Reading time: Just over 1 minute

I like to share interesting pieces of figurative language I encounter in my reading. I write today about a series of similes and metaphors from Megan Abbott.

I seldom read mysteries or thrillers because I’m more interested in figurative language than plot. But when I find a writer who can deliver both metaphor and machination — especially during the summer, when I’m interested in some relatively easy reading — it is cause to celebrate.  Megan Abbott (pictured above) is such a writer.

Abbott has won the Mystery Writers of America’s Edgar Award for outstanding fiction.  And Time Magazine named her one of the “23 Authors That We Admire” in 2011. I think I stumbled across her 2018 book Give Me Your Hand, as a result of a recommendation from the New York Times Book Review podcast.

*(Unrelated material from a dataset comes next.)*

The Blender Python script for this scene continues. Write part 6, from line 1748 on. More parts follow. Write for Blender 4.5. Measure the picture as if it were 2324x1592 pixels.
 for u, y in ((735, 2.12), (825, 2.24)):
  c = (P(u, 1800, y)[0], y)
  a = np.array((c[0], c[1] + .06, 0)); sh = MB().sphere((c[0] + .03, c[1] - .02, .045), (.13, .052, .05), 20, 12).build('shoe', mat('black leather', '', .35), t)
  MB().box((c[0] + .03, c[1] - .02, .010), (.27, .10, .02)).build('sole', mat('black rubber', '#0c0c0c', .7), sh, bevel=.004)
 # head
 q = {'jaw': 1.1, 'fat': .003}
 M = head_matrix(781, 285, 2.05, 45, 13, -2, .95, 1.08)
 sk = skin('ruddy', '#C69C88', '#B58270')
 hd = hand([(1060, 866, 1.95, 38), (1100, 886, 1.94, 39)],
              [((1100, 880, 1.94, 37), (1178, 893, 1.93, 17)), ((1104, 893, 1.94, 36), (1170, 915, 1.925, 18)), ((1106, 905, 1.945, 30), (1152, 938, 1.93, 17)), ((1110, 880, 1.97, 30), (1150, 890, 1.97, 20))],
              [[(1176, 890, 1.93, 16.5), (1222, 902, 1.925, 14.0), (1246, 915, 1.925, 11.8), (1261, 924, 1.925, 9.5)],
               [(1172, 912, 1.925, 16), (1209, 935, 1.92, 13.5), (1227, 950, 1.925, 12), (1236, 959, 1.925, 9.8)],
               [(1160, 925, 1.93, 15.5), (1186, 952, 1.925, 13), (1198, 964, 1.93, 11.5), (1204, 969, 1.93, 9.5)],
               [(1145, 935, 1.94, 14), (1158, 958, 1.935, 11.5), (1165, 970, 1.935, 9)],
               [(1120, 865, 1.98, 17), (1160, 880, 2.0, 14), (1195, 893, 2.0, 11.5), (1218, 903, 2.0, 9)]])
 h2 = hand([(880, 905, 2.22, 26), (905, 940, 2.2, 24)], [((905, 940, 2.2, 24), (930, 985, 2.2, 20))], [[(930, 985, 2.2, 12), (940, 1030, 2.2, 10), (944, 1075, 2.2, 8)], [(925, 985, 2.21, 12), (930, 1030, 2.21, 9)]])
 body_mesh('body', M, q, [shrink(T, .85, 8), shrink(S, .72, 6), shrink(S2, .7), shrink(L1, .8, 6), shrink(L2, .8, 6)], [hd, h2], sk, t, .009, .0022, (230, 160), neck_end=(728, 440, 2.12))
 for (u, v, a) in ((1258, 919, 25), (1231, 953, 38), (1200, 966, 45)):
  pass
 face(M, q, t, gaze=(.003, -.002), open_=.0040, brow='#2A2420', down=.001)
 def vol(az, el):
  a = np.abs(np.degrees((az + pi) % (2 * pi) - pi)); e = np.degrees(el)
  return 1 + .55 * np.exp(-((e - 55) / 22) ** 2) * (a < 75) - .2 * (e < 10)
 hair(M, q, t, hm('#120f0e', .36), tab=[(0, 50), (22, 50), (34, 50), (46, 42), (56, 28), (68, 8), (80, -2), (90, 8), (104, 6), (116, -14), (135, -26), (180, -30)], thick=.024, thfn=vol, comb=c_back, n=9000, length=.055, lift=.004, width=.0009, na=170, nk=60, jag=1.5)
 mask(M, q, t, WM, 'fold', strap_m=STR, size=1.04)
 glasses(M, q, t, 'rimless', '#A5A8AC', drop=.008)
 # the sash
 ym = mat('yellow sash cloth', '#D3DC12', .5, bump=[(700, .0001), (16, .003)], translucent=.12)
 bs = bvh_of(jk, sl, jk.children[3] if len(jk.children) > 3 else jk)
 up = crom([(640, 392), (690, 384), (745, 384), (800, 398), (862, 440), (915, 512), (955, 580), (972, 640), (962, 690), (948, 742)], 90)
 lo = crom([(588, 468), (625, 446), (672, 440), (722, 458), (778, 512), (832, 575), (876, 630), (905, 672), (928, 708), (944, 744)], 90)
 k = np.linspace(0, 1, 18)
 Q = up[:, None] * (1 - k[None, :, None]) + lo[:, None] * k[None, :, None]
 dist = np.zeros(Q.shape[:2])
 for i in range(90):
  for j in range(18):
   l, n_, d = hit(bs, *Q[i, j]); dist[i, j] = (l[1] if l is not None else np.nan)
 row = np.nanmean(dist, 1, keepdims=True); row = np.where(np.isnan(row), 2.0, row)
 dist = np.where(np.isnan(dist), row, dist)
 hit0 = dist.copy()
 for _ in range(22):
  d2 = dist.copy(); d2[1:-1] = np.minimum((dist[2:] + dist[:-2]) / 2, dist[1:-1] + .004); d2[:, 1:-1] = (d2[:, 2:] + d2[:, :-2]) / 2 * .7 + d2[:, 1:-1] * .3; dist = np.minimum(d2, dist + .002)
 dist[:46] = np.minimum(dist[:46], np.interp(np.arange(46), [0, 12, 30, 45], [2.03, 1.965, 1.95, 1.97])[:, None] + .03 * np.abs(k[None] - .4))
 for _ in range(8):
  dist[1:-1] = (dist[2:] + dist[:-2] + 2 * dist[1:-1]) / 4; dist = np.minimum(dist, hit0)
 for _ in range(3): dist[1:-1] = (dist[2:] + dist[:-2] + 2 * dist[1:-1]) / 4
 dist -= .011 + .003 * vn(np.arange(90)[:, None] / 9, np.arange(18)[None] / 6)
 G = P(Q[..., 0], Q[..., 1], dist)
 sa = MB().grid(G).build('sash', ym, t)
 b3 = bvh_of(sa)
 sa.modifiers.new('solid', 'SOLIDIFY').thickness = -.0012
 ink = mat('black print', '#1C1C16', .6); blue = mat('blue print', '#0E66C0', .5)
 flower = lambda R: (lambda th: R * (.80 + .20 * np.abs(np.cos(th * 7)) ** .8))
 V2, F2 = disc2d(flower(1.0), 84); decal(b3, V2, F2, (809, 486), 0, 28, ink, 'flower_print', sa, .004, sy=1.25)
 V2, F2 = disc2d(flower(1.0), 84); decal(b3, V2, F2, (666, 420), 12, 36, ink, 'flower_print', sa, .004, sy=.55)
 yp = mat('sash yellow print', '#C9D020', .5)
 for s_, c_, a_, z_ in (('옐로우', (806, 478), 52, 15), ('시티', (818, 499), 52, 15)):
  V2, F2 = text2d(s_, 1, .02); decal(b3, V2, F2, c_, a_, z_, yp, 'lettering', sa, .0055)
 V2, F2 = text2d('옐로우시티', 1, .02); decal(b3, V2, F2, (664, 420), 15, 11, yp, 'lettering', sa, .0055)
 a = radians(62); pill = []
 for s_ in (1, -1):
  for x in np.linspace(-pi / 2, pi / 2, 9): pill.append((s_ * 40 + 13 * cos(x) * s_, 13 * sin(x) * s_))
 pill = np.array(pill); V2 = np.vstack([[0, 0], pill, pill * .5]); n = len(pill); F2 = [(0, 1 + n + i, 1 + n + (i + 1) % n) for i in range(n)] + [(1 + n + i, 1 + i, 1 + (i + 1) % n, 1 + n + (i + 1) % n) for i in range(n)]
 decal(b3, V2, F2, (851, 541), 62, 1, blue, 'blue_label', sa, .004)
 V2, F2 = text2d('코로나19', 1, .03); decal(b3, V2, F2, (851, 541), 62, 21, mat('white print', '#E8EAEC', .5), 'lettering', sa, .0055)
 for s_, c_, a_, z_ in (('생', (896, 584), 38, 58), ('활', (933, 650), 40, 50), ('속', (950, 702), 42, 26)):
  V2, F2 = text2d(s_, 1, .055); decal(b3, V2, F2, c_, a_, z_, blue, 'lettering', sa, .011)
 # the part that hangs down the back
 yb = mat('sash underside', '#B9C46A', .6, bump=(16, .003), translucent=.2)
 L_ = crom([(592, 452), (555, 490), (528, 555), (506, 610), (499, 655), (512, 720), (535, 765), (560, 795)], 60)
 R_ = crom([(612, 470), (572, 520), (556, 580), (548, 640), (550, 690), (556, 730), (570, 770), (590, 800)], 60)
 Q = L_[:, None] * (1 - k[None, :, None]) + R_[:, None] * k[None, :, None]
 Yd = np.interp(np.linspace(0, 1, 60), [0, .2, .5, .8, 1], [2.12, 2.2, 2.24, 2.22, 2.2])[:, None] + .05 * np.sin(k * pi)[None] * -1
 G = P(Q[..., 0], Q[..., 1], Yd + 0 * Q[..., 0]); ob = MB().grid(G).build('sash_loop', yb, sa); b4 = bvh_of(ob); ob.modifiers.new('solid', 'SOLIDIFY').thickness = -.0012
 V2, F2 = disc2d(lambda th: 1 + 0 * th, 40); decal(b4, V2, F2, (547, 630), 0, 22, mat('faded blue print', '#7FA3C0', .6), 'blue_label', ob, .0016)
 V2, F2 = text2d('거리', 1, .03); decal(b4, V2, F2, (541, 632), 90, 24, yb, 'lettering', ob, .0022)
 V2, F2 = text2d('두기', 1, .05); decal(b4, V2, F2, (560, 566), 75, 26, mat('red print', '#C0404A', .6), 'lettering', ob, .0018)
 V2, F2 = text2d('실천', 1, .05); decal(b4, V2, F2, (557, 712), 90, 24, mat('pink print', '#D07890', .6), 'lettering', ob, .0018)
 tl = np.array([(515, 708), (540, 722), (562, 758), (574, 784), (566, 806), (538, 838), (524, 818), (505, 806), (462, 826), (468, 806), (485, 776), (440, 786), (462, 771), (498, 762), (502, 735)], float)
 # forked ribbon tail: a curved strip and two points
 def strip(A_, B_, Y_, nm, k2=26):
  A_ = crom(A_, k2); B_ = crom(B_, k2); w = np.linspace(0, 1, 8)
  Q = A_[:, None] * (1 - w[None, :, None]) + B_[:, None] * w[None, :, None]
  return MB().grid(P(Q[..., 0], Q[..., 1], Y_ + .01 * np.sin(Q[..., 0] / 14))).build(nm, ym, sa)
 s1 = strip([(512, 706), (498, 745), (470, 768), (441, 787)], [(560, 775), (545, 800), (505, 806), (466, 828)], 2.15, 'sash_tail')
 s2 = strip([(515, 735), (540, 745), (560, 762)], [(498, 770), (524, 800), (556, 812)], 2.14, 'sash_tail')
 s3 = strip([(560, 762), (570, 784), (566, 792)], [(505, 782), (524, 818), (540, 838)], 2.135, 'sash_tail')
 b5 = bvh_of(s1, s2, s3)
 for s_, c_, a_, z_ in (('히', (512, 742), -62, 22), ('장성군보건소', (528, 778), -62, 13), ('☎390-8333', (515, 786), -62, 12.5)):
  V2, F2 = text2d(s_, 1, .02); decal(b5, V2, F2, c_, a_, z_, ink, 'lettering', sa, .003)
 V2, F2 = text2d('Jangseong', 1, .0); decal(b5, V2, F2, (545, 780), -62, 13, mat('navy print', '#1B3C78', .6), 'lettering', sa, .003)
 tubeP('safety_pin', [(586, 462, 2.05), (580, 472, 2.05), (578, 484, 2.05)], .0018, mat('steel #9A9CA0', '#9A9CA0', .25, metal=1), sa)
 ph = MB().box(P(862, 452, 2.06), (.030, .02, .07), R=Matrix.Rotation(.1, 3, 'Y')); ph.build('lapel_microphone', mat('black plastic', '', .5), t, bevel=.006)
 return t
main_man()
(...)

While the plot was engaging enough, what really impressed me was her skill with simile and metaphor. Here are my favourite examples:

  • No matter the temperature, she never had more than a fine arc of beads at her hairline, like a halo.
  • Even though we hadn’t met, she waved at me too, like a pageant queen making a grand exit, greeting all her admirers.
  • I walked over to get a better look at the [white] car. Inside was white too, like the smooth curves of a giant molar. And the gold trimmings like molar crowns.
  • And then I couldn’t believe it, but I started crying. Shauna and Sarina put their arms around me sloppily, patting me like a punched dog.
  • Her focus always seemed elsewhere, head down, lost in her own thoughts, a shadow falling between her eyes like a warning.
  • All my papers, once stacked neatly on the bedside table, are scattered across the floor binder clips like little bats, nesting.
  • When she finished, slapping her laptop shut, a cluster of…graduate students in versions of her oversize glasses and dustless black attire, followed her from the lecture hall, their dark bodies moving like a snake’s winding tail.
  • The man, who must have been her granddad, hair white as frosting and face tanned and serious, was sobbing, while Diane stood rigidly, arms at her side.
  • I stare dumbly at him, hoping he can’t see the hangover slick on me, regret so thick it’s like a film on my skin and impossible to hide.
  • She slides it over her water-colored dress, the color of an expensive oyster, like a lick of mercury.
  • Her head turned to the side; she glanced at me, showing me only the white of her left eye, gleaming like a pearl.
  • I nearly flinch at the xylophone of bones on her spine.